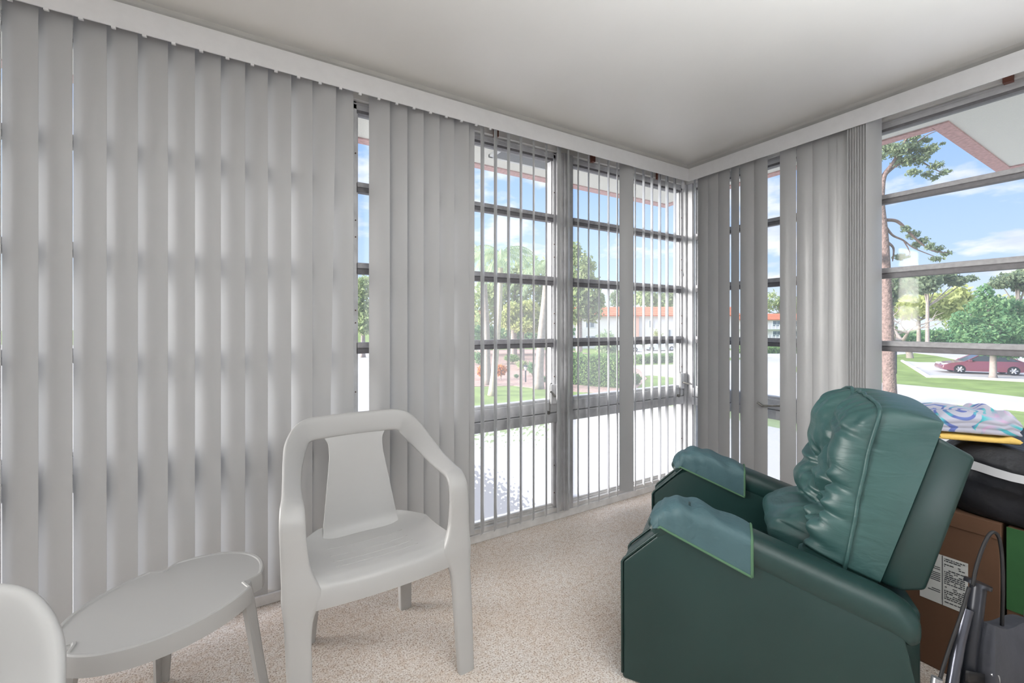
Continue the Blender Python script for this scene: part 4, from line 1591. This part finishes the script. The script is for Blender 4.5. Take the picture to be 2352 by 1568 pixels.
# tall pine near the window
def pine():
    base = on_z(2045, 925)
    t = thing('pine_tree', 'tall pine with scaly trunk at the roadside, seen through the bare window', 'tree', base)
    D = 20.0
    def L(px, py, dd=0.0):
        return tuple(at_depth(px, py, D + dd) - base)
    b = BM()
    main = [L(2045, 925), L(2043, 880), L(2036, 700), L(2030, 560), L(2022, 470), L(2024, 440), L(2030, 405), L(2052, 372), L(2075, 330), L(2095, 300)]
    rr = [0.30, 0.262, 0.225, 0.20, 0.17, 0.14, 0.11, 0.07, 0.05, 0.03]
    P = catmull([m_ + (r,) for m_, r in zip(main, rr)], 6)
    tube(b, [p[:3] for p in P], [p[3] for p in P], 12)
    def limb(pts, r):
        P_ = catmull([L(*p) for p in pts], 5)
        tube(b, P_, [r * (1 - 0.8 * i / len(P_)) for i in range(len(P_))], 7)
    limb([(2026, 440), (2022, 400), (2012, 350), (2008, 330)], 0.07)
    limb([(2030, 405), (2060, 380), (2100, 365), (2140, 385), (2170, 400)], 0.06)
    limb([(2052, 372), (2090, 340), (2130, 310), (2160, 298)], 0.05)
    limb([(2034, 505), (2060, 508), (2085, 530), (2105, 550), (2140, 575), (2178, 580)], 0.085)
    limb([(2034, 520), (2050, 540), (2075, 552), (2100, 570), (2150, 590)], 0.06)
    limb([(2036, 555), (2052, 570), (2050, 600)], 0.07)
    limb([(2075, 552), (2090, 580), (2080, 590)], 0.03)
    obj('trunk', b, M['bark_pine'], t, smooth=True)
    blobs = []
    for (x, y, rx, ry) in [(2060, 345, 30, 22), (2035, 340, 22, 20), (2090, 340, 30, 20), (2075, 370, 28, 16), (2110, 365, 30, 18), (2130, 345, 26, 14), (2145, 340, 16, 12), (2150, 380, 22, 10), (2170, 395, 18, 8),
                           (2100, 395, 22, 10), (2130, 400, 18, 8), (2095, 315, 25, 12), (2125, 322, 16, 8), (2165, 330, 8, 5), (2025, 360, 15, 12), (2145, 408, 16, 6),
                           (2080, 525, 14, 10), (2098, 540, 20, 12), (2118, 553, 20, 11), (2135, 565, 14, 10), (2155, 572, 18, 9), (2175, 582, 16, 7), (2068, 590, 20, 9), (2150, 594, 18, 7), (2105, 562, 14, 9), (2015, 500, 12, 12), (2010, 590, 14, 14)]:
        p = at_depth(x, y, D + (x % 7 - 3) * 0.12) - base
        k = D / FPX
        blobs.append((p.x, p.y, p.z, rx * k * 0.85, ry * k))
    obj('foliage', foliage_mesh(blobs, 5200, 0.085, 9, 0.2), M['leaf_pine'], t)
    return t


pine()
# spreading bare tree on the island
def bare():
    base = on_z(2090, 822)
    t = thing('bare_tree', 'leafless spreading tree with pale branches on the far grass island', 'tree', base)
    b = BM()
    rnd = random.Random(12)
    tw = BM()
    def grow(p, d, r, L, depth):
        n = 4
        pts = [p]
        q = p.copy()
        dd = d.copy()
        for _ in range(n):
            dd = (dd + Vector((rnd.gauss(0, 0.16), rnd.gauss(0, 0.16), rnd.gauss(0.03, 0.12)))).normalized()
            q = q + dd * (L / n)
            pts.append(q.copy())
        tube(b, pts, [r * (1 - 0.45 * i / n) for i in range(n + 1)], 7 if depth < 2 else 4, cap=False)
        if depth >= 5:
            return
        for _ in range(2 if depth else 6):
            v = Vector((rnd.gauss(0, 0.75), rnd.gauss(0, 0.75), rnd.gauss(0.05, 0.35)))
            grow(q, (dd + v).normalized(), r * 0.62, L * rnd.uniform(0.7, 0.95), depth + 1)
    grow(Vector((0, 0, 0)), Vector((0, 0, 1)), 0.34, 2.0, 0)
    tw.free()
    obj('trunk', b, M['bark_palm'], t, smooth=True)


bare()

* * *

Given instruction
Skip every picture and transcribe the data above exactly.

Correct answer
Continue the Blender Python script for this scene: part 4, from line 1591. This part finishes the script. The script is for Blender 4.5. Take the picture to be 2352 by 1568 pixels.
# tall pine near the window
def pine():
    base = on_z(2045, 925)
    t = thing('pine_tree', 'tall pine with scaly trunk at the roadside, seen through the bare window', 'tree', base)
    D = 20.0
    def L(px, py, dd=0.0):
        return tuple(at_depth(px, py, D + dd) - base)
    b = BM()
    main = [L(2045, 925), L(2043, 880), L(2036, 700), L(2030, 560), L(2022, 470), L(2024, 440), L(2030, 405), L(2052, 372), L(2075, 330), L(2095, 300)]
    rr = [0.30, 0.262, 0.225, 0.20, 0.17, 0.14, 0.11, 0.07, 0.05, 0.03]
    P = catmull([m_ + (r,) for m_, r in zip(main, rr)], 6)
    tube(b, [p[:3] for p in P], [p[3] for p in P], 12)
    def limb(pts, r):
        P_ = catmull([L(*p) for p in pts], 5)
        tube(b, P_, [r * (1 - 0.8 * i / len(P_)) for i in range(len(P_))], 7)
    limb([(2026, 440), (2022, 400), (2012, 350), (2008, 330)], 0.07)
    limb([(2030, 405), (2060, 380), (2100, 365), (2140, 385), (2170, 400)], 0.06)
    limb([(2052, 372), (2090, 340), (2130, 310), (2160, 298)], 0.05)
    limb([(2034, 505), (2060, 508), (2085, 530), (2105, 550), (2140, 575), (2178, 580)], 0.085)
    limb([(2034, 520), (2050, 540), (2075, 552), (2100, 570), (2150, 590)], 0.06)
    limb([(2036, 555), (2052, 570), (2050, 600)], 0.07)
    limb([(2075, 552), (2090, 580), (2080, 590)], 0.03)
    obj('trunk', b, M['bark_pine'], t, smooth=True)
    blobs = []
    for (x, y, rx, ry) in [(2060, 345, 30, 22), (2035, 340, 22, 20), (2090, 340, 30, 20), (2075, 370, 28, 16), (2110, 365, 30, 18), (2130, 345, 26, 14), (2145, 340, 16, 12), (2150, 380, 22, 10), (2170, 395, 18, 8),
                           (2100, 395, 22, 10), (2130, 400, 18, 8), (2095, 315, 25, 12), (2125, 322, 16, 8), (2165, 330, 8, 5), (2025, 360, 15, 12), (2145, 408, 16, 6),
                           (2080, 525, 14, 10), (2098, 540, 20, 12), (2118, 553, 20, 11), (2135, 565, 14, 10), (2155, 572, 18, 9), (2175, 582, 16, 7), (2068, 590, 20, 9), (2150, 594, 18, 7), (2105, 562, 14, 9), (2015, 500, 12, 12), (2010, 590, 14, 14)]:
        p = at_depth(x, y, D + (x % 7 - 3) * 0.12) - base
        k = D / FPX
        blobs.append((p.x, p.y, p.z, rx * k * 0.85, ry * k))
    obj('foliage', foliage_mesh(blobs, 5200, 0.085, 9, 0.2), M['leaf_pine'], t)
    return t


pine()
# spreading bare tree on the island
def bare():
    base = on_z(2090, 822)
    t = thing('bare_tree', 'leafless spreading tree with pale branches on the far grass island', 'tree', base)
    b = BM()
    rnd = random.Random(12)
    tw = BM()
    def grow(p, d, r, L, depth):
        n = 4
        pts = [p]
        q = p.copy()
        dd = d.copy()
        for _ in range(n):
            dd = (dd + Vector((rnd.gauss(0, 0.16), rnd.gauss(0, 0.16), rnd.gauss(0.03, 0.12)))).normalized()
            q = q + dd * (L / n)
            pts.append(q.copy())
        tube(b, pts, [r * (1 - 0.45 * i / n) for i in range(n + 1)], 7 if depth < 2 else 4, cap=False)
        if depth >= 5:
            return
        for _ in range(2 if depth else 6):
            v = Vector((rnd.gauss(0, 0.75), rnd.gauss(0, 0.75), rnd.gauss(0.05, 0.35)))
            grow(q, (dd + v).normalized(), r * 0.62, L * rnd.uniform(0.7, 0.95), depth + 1)
    grow(Vector((0, 0, 0)), Vector((0, 0, 1)), 0.34, 2.0, 0)
    tw.free()
    obj('trunk', b, M['bark_palm'], t, smooth=True)


bare()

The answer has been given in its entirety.